Using these features, the test from above can be shortened as follows:

val StoreBuffering: LitmusTest<*> = litmusTest({
    object : LitmusIIOutcome() {
        var x = 0
        var y = 0
    }
}) {
    thread {
        x = 1
        r1 = y
    }
    thread {
        y = 1
        r2 = x
    }
    spec {
        accept(0, 1)
        accept(1, 0)
        accept(1, 1)
        interesting(0, 0)
    }
}

Litmus Test Runners

The tests are run with an LitmusRunner. Currently, there are two implementations.

• WorkerRunner: runner based on Worker API for Kotlin/Native;
• JvmThreadRunner: custom threads-based runner for Kotlin/JVM.
• A proper, JCStress based runner for Kotlin/JVM is in development.

LitmusRunner has several running functions:

• runTest(params, test) simply runs the test with the given parameters.
• runTest(duration, params, test) repeatedly runs the test with the given parameters until the given time duration passes.
• runTestParallel(instances, ...) it runs several instances of the test in parallel.
• runTestParallel(...) without explicit instances number will run #{of cpu cores} / #{of threads in test} instances.

Entry point

Currently, the main() functions are the intended way of running particular litmus tests. A proper CLI interface is in development.

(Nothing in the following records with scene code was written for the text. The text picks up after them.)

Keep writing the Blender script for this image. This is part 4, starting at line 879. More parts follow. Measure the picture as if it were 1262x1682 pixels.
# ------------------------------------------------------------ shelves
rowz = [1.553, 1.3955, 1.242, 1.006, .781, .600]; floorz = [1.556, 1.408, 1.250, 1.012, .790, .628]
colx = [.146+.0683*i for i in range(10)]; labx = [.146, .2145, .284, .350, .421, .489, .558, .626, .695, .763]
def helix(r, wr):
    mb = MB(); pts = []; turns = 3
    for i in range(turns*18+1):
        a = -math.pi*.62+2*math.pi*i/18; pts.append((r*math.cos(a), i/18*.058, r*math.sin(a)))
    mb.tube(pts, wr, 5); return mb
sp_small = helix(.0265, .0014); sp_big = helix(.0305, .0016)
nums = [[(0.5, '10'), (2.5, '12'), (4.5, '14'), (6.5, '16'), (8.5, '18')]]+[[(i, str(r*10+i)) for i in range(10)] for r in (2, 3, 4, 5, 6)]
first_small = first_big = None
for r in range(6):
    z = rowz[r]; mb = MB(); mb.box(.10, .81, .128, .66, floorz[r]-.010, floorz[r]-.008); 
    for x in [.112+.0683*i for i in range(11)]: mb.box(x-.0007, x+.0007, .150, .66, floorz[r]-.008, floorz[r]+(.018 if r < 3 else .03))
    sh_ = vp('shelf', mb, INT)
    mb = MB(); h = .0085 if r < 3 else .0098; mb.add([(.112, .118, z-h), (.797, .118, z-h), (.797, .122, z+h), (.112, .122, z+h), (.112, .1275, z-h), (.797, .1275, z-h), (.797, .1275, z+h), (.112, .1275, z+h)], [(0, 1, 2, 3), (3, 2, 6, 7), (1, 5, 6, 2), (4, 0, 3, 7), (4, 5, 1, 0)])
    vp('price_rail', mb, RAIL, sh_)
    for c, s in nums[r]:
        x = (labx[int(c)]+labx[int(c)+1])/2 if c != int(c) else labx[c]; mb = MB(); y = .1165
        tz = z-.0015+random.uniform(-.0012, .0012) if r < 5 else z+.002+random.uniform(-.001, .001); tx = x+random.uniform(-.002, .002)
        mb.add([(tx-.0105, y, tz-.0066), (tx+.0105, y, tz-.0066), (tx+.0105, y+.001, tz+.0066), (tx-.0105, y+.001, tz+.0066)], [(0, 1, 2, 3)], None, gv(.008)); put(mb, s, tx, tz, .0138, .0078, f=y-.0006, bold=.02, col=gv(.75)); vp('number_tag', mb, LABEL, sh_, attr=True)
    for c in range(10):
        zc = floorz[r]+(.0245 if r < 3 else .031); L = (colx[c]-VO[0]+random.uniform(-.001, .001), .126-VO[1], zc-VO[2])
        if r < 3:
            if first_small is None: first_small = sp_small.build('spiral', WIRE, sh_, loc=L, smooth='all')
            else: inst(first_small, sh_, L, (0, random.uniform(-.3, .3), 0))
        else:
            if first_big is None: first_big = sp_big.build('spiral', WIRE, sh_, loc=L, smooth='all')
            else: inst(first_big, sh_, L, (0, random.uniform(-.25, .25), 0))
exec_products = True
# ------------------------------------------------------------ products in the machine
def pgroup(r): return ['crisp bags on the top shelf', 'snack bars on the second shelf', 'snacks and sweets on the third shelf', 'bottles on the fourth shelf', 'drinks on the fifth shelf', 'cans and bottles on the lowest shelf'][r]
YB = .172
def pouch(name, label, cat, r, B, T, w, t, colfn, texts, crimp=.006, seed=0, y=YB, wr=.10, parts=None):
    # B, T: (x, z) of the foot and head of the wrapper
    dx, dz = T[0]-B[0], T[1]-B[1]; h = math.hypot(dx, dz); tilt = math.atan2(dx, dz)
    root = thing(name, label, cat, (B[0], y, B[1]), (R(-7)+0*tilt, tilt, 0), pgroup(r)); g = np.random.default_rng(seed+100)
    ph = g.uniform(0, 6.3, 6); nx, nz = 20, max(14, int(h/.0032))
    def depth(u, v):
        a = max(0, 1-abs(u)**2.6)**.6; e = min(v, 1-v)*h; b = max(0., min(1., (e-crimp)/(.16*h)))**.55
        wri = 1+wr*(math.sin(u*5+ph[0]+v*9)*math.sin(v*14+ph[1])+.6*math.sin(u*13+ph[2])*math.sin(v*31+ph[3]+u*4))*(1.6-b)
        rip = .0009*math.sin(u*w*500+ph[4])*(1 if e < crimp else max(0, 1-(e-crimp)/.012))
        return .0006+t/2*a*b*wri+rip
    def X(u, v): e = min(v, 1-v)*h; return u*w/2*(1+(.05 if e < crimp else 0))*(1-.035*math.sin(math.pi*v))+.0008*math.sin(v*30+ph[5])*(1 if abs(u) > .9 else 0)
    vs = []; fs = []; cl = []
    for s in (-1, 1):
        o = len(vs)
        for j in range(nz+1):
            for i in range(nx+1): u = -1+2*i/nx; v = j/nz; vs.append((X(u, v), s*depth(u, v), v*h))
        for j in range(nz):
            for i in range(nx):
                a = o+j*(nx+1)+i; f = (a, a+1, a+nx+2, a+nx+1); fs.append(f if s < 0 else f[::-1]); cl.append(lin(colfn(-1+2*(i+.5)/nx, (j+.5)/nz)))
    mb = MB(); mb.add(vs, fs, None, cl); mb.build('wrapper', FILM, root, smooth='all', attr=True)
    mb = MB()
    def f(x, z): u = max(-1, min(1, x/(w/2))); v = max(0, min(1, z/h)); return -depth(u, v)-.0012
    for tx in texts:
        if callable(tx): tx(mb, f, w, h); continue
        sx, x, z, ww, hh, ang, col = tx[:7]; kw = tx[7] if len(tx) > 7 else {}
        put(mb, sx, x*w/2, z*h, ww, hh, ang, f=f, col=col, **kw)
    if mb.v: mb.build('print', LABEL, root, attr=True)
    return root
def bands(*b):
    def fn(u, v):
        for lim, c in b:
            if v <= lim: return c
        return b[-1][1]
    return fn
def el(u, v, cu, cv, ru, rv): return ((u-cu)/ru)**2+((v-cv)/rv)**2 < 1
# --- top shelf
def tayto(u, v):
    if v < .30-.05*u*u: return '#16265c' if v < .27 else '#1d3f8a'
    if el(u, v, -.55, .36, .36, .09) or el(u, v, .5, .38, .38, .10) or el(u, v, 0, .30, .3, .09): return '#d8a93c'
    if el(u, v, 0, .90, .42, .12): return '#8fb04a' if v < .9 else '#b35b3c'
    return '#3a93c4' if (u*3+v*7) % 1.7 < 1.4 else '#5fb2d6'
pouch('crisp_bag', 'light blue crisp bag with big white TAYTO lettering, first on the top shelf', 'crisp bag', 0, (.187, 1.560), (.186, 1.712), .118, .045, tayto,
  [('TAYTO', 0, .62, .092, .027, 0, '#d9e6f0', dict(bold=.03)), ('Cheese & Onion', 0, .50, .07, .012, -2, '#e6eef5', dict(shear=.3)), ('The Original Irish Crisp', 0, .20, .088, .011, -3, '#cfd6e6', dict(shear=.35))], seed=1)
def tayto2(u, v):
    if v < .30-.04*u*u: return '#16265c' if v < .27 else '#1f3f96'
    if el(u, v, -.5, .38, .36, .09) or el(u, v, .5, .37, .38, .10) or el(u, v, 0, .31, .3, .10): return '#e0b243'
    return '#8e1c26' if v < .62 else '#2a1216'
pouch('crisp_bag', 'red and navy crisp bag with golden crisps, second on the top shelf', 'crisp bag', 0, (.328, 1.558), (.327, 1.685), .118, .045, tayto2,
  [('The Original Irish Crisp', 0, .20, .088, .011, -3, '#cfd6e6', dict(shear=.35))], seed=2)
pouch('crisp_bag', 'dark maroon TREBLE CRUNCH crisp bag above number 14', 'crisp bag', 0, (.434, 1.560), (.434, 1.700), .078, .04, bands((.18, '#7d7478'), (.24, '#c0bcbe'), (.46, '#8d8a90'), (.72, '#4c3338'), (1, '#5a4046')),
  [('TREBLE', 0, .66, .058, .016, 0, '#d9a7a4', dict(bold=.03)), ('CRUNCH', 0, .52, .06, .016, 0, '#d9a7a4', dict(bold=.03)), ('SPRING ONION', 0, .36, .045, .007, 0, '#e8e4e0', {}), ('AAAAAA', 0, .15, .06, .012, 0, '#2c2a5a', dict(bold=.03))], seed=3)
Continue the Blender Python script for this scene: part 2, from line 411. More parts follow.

There is also an option to run the tests with @Test annotation using the default parameters. However, the tests are run in debug mode by the kotlinx.test framework. Running litmus tests in the debug mode can affect their results, potentially hiding some relaxed behaviors.

Litmus Test Parameters

• AffinityMap: bindings from thread to CPU cores. Obtained through AffinityManager, which is available from getAffinityManager() top-level function.

• syncEvery: the number of tests between barrier synchronizations. Practice shows that on Native the reasonable range is somewhere in the range from 10 to 100, while on JVM it works best in the range from 1000 to 10000. This also depends on the particular test.

• Barrier: can be either Kotlin-implemented (KNativeSpinBarrier) or C-implemented (CinteropSpinBarrier). C-implemented might yield better results. On JVM, use JvmSpinBarrier in favor of JvmCyclicBarrier.

Common practice is to iterate through different parameter bundles and aggregate the results across them.

• Function variateParameters() takes the cross-product of all passed parameters (hence use listOf(null) instead of emptyList() for unused arguments).
• For results aggregation, use List<LitmusResult>.mergeResults().
• You can also use LitmusResult.prettyPrint() to print the results.

Notes

• Setting thread affinity is not supported on macOS yet. As such, getAffinityManager() returns null on macOS.
• For some reason, running a lot of different tests in one go will drastically reduce the performance and weak outcomes' frequency. For now, please try to avoid running tests for longer than 5 minutes.
• In practice, all cases of currently found relaxed behaviors can be consistently found in under a minute of running.
• Avoid creating unnecessary objects inside threads, especially if they get shared. This not only significantly slows down the performance, but can also introduce unexpected relaxed behaviors.
• The tool currently doesn't address the false sharing problem. The memory shuffling API is in development.